John Winter, a technology analyst with Quantumlynx, an application service provider in Saskatchewan, Canada, is concerned Canadian lawmakers could adopt similar laws. The South Carolina law "upsets me greatly," he says. Among his concerns: Pressure to comply will result in innocent people being accused and the potential for authorities to use computer records to identify PC technicians who don't turn in offenders.

Outside of South Carolina, the issue of child pornography in the workplace is one that business and technology managers can't ignore. Aftab estimates she learns of 20 cases a month of child pornography in the workplace. "The number is clearly growing," she says. "I'd bet 80% of the companies in this country have at least one employee with child pornography on their computer. With high-speed access and big hard drives at work, that's where the stuff is going." If companies find out employees are trading child pornography and don't do anything about it, they can be held liable for not taking steps to control illegal behavior, Aftab says.

In his job as a technical services supervisor with a Santa Clara, Calif., Comp USA retail store, Perry Castagnetto says he's come across some "very unusual and bizarre stuff" when working on customers' PCs, but not child pornography. If Castagnetto viewed what he thought was an illegal photo, he'd go to his manager and call the police if the manager decided that was appropriate. "It's a tough call, and I guess it depends on the subject matter," he says. "There are some people who construe innocent family photos as pornography."

As a matter of policy, some IT departments routinely check files and programs on employee computers. Carl Handlin, director of MIS for Ozark Salad Co., a Baxter Springs, Kan., maker of packaged salads and spreads, maintains it's in a company's best interest to make sure its equipment is being used only for business purposes. While Handlin hasn't been faced with an instance of child pornography on any of the company's computers, he says his first move would be to report such an incident to the company's human-resources department.

Ozark Salad has about 100 employees, so Handlin is able to do manual checks of the company's PCs to en-sure there's no inappropriate content. "We've been doing random drug test-ing in our plant for the past several years, and we do random testing of our IT assets," he says. "Monitoring needs to take place even without a law."

Quick & Reilly Inc., a New York investment company, monitors employee E-mail and Web usage. The pecking order is such that managers monitor employees, while the HR department monitors managers. If inappropriate use is identified, verbal warnings are the first step, followed by written warnings, then possibly termination. The company may also curtail an employee's use of E-mail or the Web if the rules are broken. But Edward Gary, VP of CRM solutions with Quick & Reilly, says IT professionals shouldn't act alone. "It's not just an IT department's responsibility," he says. "There have to be policies set up by HR."
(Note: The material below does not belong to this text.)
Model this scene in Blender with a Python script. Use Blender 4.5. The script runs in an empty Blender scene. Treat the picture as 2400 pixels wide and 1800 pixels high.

In fact, the South Carolina law will likely force some IT professionals to bring their own personal ethics to bear in the workplace to a degree they've never done before. PBS's Shomette says he would feel "totally comfortable" reporting child pornography, both internally and to legal authorities. "My obligations to society outweigh any obligation I have to my company," he says.

At the same time, Shomette would prefer that senior company officials, not IT staff, make the tough decisions about singling out offenders. "If Virginia had a law in place such as the one in South Carolina, we would make sure our technicians understood their obligations," he says. "South Carolina should provide some instruction to the technicians as to what constitutes child pornography and how to report it."

For the law to work, some kind of educational outreach to IT workers seems essential. But even antipornography activists such as Aftab question whether the new law is a good idea. Among the risks: evidence will be mishandled, jeopardizing child-pornography prosecution rather than helping it. Says Aftab, "In the same way as drugs, you can't turn enforcement over to vigilantes and neighborhood watches. That's what law-enforcement agencies are for."